Además, el recurso a la contratación temporal depende, en una gran medida, de la regulación de la llamada “flexibilidad de salida”. Cuanto menor sea el coste, económico y procedimental, de la extinción de los contratos de trabajo, menor será el incentivo para recurrir a la contratación de duración determinada. Piénsese que la normativa de despido, en Alemania, solo se aplica a contratos de más de seis meses de duración, en empresas de más de diez trabajadores (bastando, en las empresas y contratos por debajo del umbral, para la extinción sin causa del contrato, la concesión de un preaviso al trabajador, cuya duración depende de la previa duración del vínculo laboral). O véanse las indemnizaciones por extinción del contrato en Portugal, donde si bien rige la regla de la readmisión en los despidos injustificados, esa regla no se aplica a las microempresas.
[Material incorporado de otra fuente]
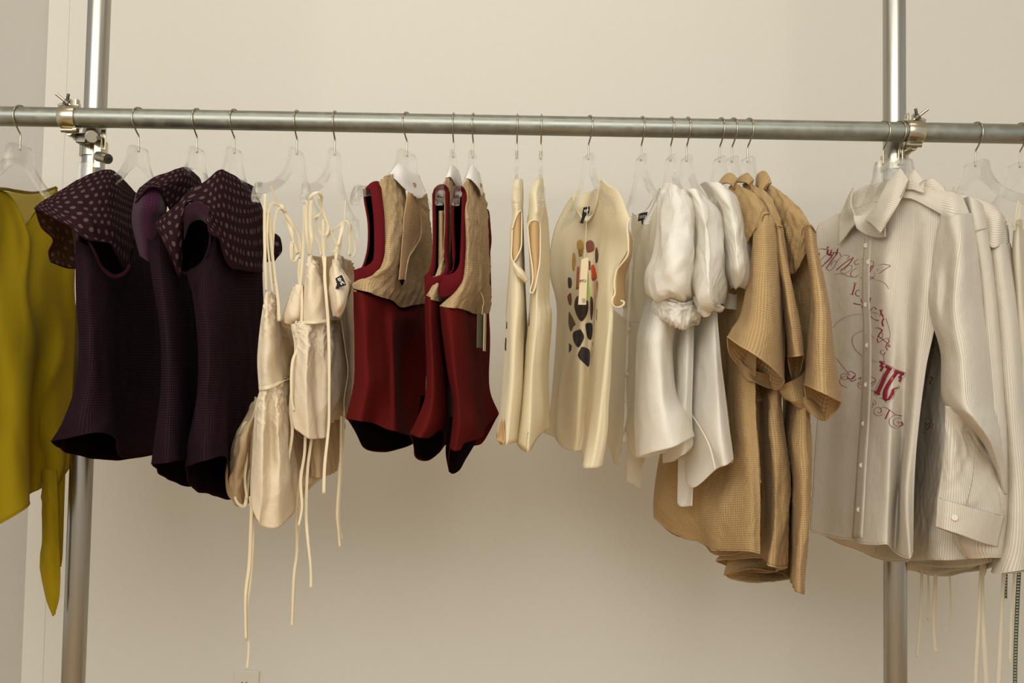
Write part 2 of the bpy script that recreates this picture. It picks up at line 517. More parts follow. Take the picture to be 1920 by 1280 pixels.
WY = 0.62
XL = P(66, 640, WY).x
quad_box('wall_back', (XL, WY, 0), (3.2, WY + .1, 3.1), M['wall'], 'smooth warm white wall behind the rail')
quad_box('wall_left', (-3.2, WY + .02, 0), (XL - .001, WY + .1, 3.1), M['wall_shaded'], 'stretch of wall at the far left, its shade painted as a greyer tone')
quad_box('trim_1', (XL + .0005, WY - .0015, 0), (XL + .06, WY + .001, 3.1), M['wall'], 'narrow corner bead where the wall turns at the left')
quad_box('floor', (-3.2, -4.5, -.05), (3.2, WY + .1, 0), M['floor'], 'warm wooden floor')
quad_box('ceiling', (-3.2, -2.4, 3.1), (3.2, WY + .1, 3.15), M['ceil'], 'off-white ceiling')
quad_box('baseboard_back', (XL + .061, WY - .012, 0), (3.2, WY - .001, .1), M['wall'], 'low painted baseboard of the back wall')

# wall outlet, only its top edge in the picture
c = P(455, 1262, WY)
t = thing('wall_outlet', (c.x, WY, c.z), 'cream power outlet plate low on the wall under the camisoles, cut by the lower edge', 'outlet')
bm = bmesh.new(); box_bm(bm, (c.x + .012, WY - .003, c.z - .048), (.07, .006, .114)); bm_obj('cover_plate', bm, M['plate'], t, bevel=.002)
for dz in (-.026, -.068):
    bm = bmesh.new()
    for dx in (.001, .0135): box_bm(bm, (c.x + dx, WY - .0065, c.z + dz), (.0028, .003, .0085))
    bm_obj('socket_slots', bm, M['slot'], t)

# ------------------------------------------------------------------ the rail, its posts and clamps
RA, RB = P(-60, 217.6, 0), P(1980, 252.2, 0)
RZ = P(960, 234.6, 0).z; RR = .0212


def rail_x(px): return P(px, 217.9 + px * .0172, 0).x


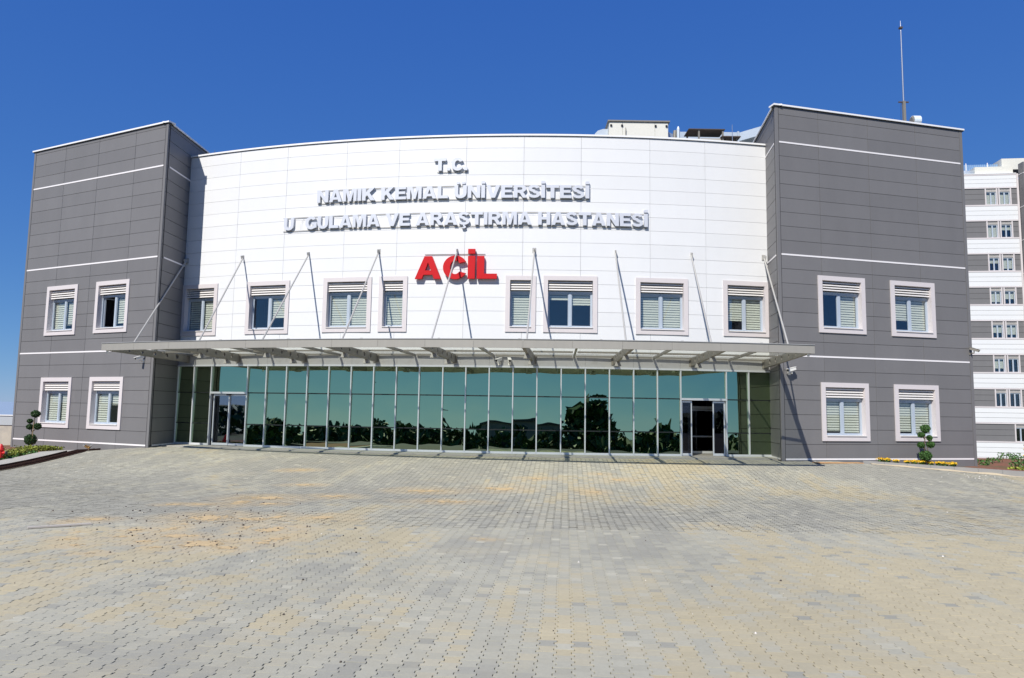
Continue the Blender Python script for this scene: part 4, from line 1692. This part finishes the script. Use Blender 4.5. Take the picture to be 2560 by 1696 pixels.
# ---------------------------------------------------------------- planting
def ball(b, c, r, n, size, Rr, flat=1.0):
    for _ in range(n):
        while True:
            d = Vector((Rr.uniform(-1, 1), Rr.uniform(-1, 1), Rr.uniform(-1, 1)))
            if .2 < d.length < 1:
                break
        d.normalize()
        q = r * (1 - .45 * Rr.random() ** 2.0) * (1 + .10 * math.sin(9 * d.x + 5 * d.z))
        b.leaf((c[0] + d.x * q, c[1] + d.y * q, c[2] + d.z * q * flat), size * Rr.uniform(.7, 1.3), Rr)


def topiary(label, base, k, balls, stems, stake, leaf_m, seed):
    x0, y0, z0 = base
    t = thing('topiary_tree', label, 'topiary tree', base, 'cloud pruned topiary trees by the facade')
    Rr = random.Random(seed)
    b = MB()
    for st in stems:
        b.tube([(x0 + a * k, y0 + c, z0 + z * k) for a, c, z in st], [.022, .016, .012][:len(st)] if len(st) <= 3 else .014, 6)
    b.build('trunk', 'wood', t)
    for a, z, r, fl in balls:
        b = MB()
        ball(b, (x0 + a * k, y0 + Rr.uniform(-.05, .05), z0 + z * k), r * k * .90, int(350 + r * 14), .032, Rr, fl)
        b.build('foliage_ball', leaf_m, t)
        # inner mass so that the ball is not hollow
        b = MB()
        ball(b, (x0 + a * k, y0, z0 + z * k), r * k * .58, int(90 + r), .06, Rr, fl)
        b.build('inner_foliage', leaf_m, t)
    if stake:
        b = MB()
        b.tube([(x0 + a * k, y0 - .12, z0 + z * k) for a, z in stake], .016, 6)
        b.build('stake', 'stake', t)


topiary('dark cloud pruned topiary tied to a stake by the left wing', (-21.12, 31.6, -.25), .00251,
        [(20, 165, 105, 1), (-5, 390, 58, .85), (-25, 490, 48, .85), (125, 400, 62, 1.0), (60, 615, 78, .85)],
        [((0, 0, -40), (10, 0, 130), (30, 0, 300)), ((30, 0, 300), (-5, 0, 390)), ((30, 0, 300), (90, .02, 360), (125, .02, 400)), ((60, .02, 360), (55, 0, 480), (60, 0, 615)), ((-5, 0, 390), (-25, 0, 490))],
        [(72, -50), (78, 480)], 'leaf_dark', 3)
topiary('bright green cloud pruned topiary among yellow flowers by the right wing', (17.07, 29.62, -.30), .00254,
        [(5, 195, 103, .85), (-58, 365, 58, .85), (98, 375, 66, .85), (-38, 530, 56, .85), (90, 480, 46, 1.1), (25, 630, 76, .95)],
        [((-20, 0, -30), (-12, 0, 100), (0, 0, 300)), ((40, .02, -30), (45, 0, 120), (55, 0, 380)), ((0, 0, 300), (15, 0, 480), (25, 0, 630)), ((55, 0, 340), (98, 0, 375)), ((10, 0, 300), (-58, 0, 365)), ((10, 0, 460), (-38, 0, 530)), ((55, 0, 380), (90, 0, 480))],
        None, 'leaf_mid', 4)

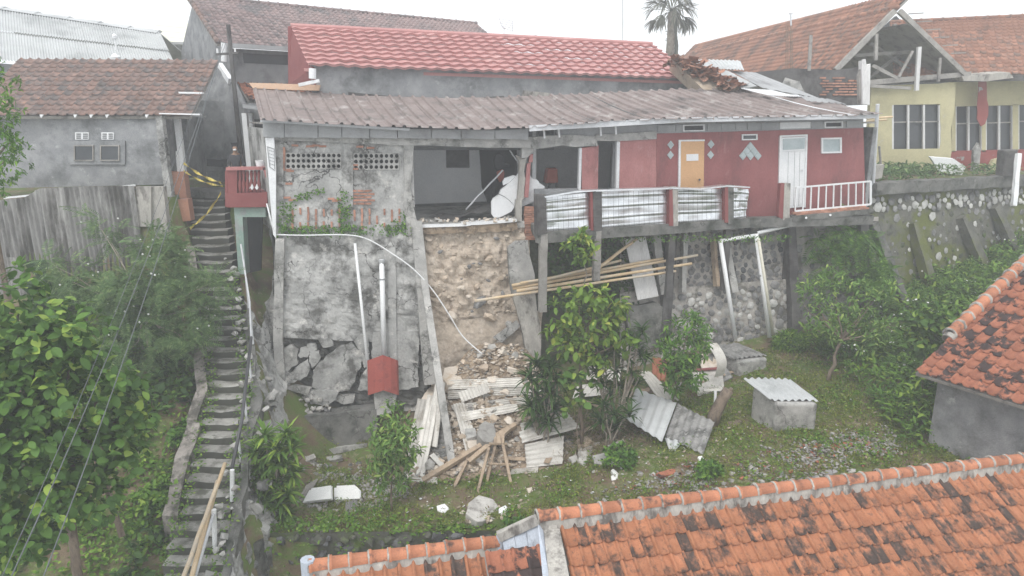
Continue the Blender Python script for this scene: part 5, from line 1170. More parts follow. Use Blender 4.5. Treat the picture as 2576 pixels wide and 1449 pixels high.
# big-leaved tree in the lower left corner
Bt = [B(40,770,10.6,.7), B(170,850,10.4,.7,.8,.6), B(40,930,10.2,.9), B(270,960,10.6,.6), B(140,1010,10,.9,1,.8), B(300,1090,10.6,.55), B(30,1130,9.6,1.0), B(200,1160,10,.8,.9,.7), B(330,1020,10.8,.35), B(60,1270,9.3,.9,.9,.7), B(230,1250,9.9,.5,.6,.4), B(-60,1000,9.6,.9), B(110,900,10.8,.8), B(20,1370,9,.6)]
bx = V((-7.4, 10.2, gz(-7.4, 10.2)))
tree('broadleaf_tree', 'large broad-leaved tree filling the slope below the zinc fence', 'tree', bx, at(150,1150,10.2), Bt, 1300, 5, .17, OVR, 'leaf_big', 300, .1, hang=.35)
pl_o = thing('leaning_stake', 'thin dark stake leaning on the slope under the broad-leaved tree', 'stake', at(305,1350,10.6)); MB().tube([at(232,1110,10.9), at(308,1350,10.5)], [.045,.055], 7).build('shaft', MT['bark'], pl_o)
# feathery shrub by the fence
Bf = [B(420,690,17.4,.95), B(330,760,16.9,.9), B(490,770,17.2,.65), B(250,720,17.5,.6), B(240,545,18.2,.35), B(270,590,18.2,.35), B(400,610,17.8,.5), B(540,700,17.0,.35), B(330,860,16.4,.75), B(430,830,16.8,.7), B(180,700,17.4,.45), B(490,860,16.6,.45), B(130,660,17.6,.35)]
b0 = V((-9.4, 16.6, gz(-9.4, 16.6)))
ft, Mf = tree('feathery_shrub', 'pale feathery-leaved shrub with white puff flowers before the zinc fence', 'shrub', b0, at(370,800,17), Bf, 330, 4, .42, FR, 'leaf_feather', 150, .05, 'bark_pale', hang=.3)
fm = tmesh('flower', *ball(3), MT['flower'])
for i in range(46):
    p = Mf[rng.integers(len(Mf)), :, 3] + np.array([0,-.1,.12]); m = Matrix.Diagonal((.055,.055,.055,1)); m.translation = V(p); ob('flower', fm, None, ft, m)
# small-leaved tree top left
tree('tall_hedge_tree', 'dark small-leaved tree cut by the upper left frame edge', 'tree', V((-10.6,13.6,gz(-10.6,13.6))), at(-30,420,13.6), [B(-10,200,13.6,.35,.4,.45), B(5,300,13.6,.42,.5,.5), B(10,390,13.6,.42,.5,.55), B(-30,460,13.6,.4,.4,.5), B(30,350,13.5,.2)], 240, 6, .11, OVN, 'leaf_mid', 120, .08)
tr_ = thing('taro_plant', 'clump of big dark taro leaves at the foot of the zinc fence', 'plant', groundz(at(130,740,18.3)))
TA = leaf_oval(.8, .35, .12); tm = tmesh('leaf', *TA, MT['leaf_dark'])
for px, py, s in ((80,655,.75),(120,690,.7),(60,700,.6),(170,720,.7),(130,740,.6),(210,690,.5)):
    p = at(px, py, 18.1+R()*.2); d = V((R(), -.7, -.35)).normalized(); x = d.cross(UZ).normalized(); ob('leaf', tm, None, tr_, M_axes(p, x, d, x.cross(d), s)); MB().tube([tr_.location, lerp(tr_.location, p, .6)+V((0,.05,.1)), p], .018, 5).build('stalk', MT['leaf_dark'], tr_)
# dracaenas
def dracaena(name, label, base, heads, l, mat, per=26, cap=110, tpl=ST, droop=.15, bark='bark_pale', group=None):
    t = thing(name, label, 'plant', base, group); A_ = []
    for h in heads:
        MB().tube(wig(base+V((R()*.08,R()*.08,0)), h, 4, .05), [.03,.028,.025,.022,.02], 6).build('stem', MT[bark], t, smooth=True)
        k = per; th = rng.random(k)*6.283; el = rng.random(k)**.8*1.75-.45
        d = np.stack([np.cos(th)*np.cos(el), np.sin(th)*np.cos(el), np.sin(el)+.1], 1); up = np.tile([0,0,1.], (k,1)) - d*.2 + unit(k)*.1
        A_.append(frames(np.tile(list(h), (k,1)) + unit(k)*.03 - np.array([0,0,.12])*rng.random((k,1)), d, up, l*(.75+.5*rng.random(k))))
    foliage(t, np.concatenate(A_), tpl, mat, cap); return t
H = lambda L, Y: [at(x, y, Y+R()*.15) for x, y in L]
dracaena('dracaena', 'bright green dracaena clump beside the lower stairs', groundz(at(690,1330,14.9)), H([(668,1095),(722,1090),(650,1130),(700,1130),(735,1125),(660,1175),(720,1165),(645,1215),(690,1205),(738,1190),(672,1250),(690,1290),(655,1150),(715,1210),(700,1165),(665,1210),(725,1240),(650,1250),(705,1265),(720,1290)], 14.65), .42, 'leaf_strap', 46, 200, ST2)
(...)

Deberíamos ser capaces de prescindir de las máscaras y de repensar toda nuestra legislación laboral, atendiendo a las nuevas realidades empresariales, sociales, tecnológicas y productivas. Ello exige un amplio debate que no debe quedar reducido al ámbito del diálogo social, en el que las resistencias al cambio y las pulsiones conservadoras, lastran todos los planteamientos. Y deberíamos acercarnos a Europa, inspirándonos en las experiencias exitosas de otros países, y desterrando de una vez el complejo de recién llegados, que nos lleva a esa absurda política de tener siempre que añadir, a los estándares europeos, esos dos huevos duros tan marxistas (de Groucho), como si tuviéramos que dejar siempre sentada nuestra sensibilidad social.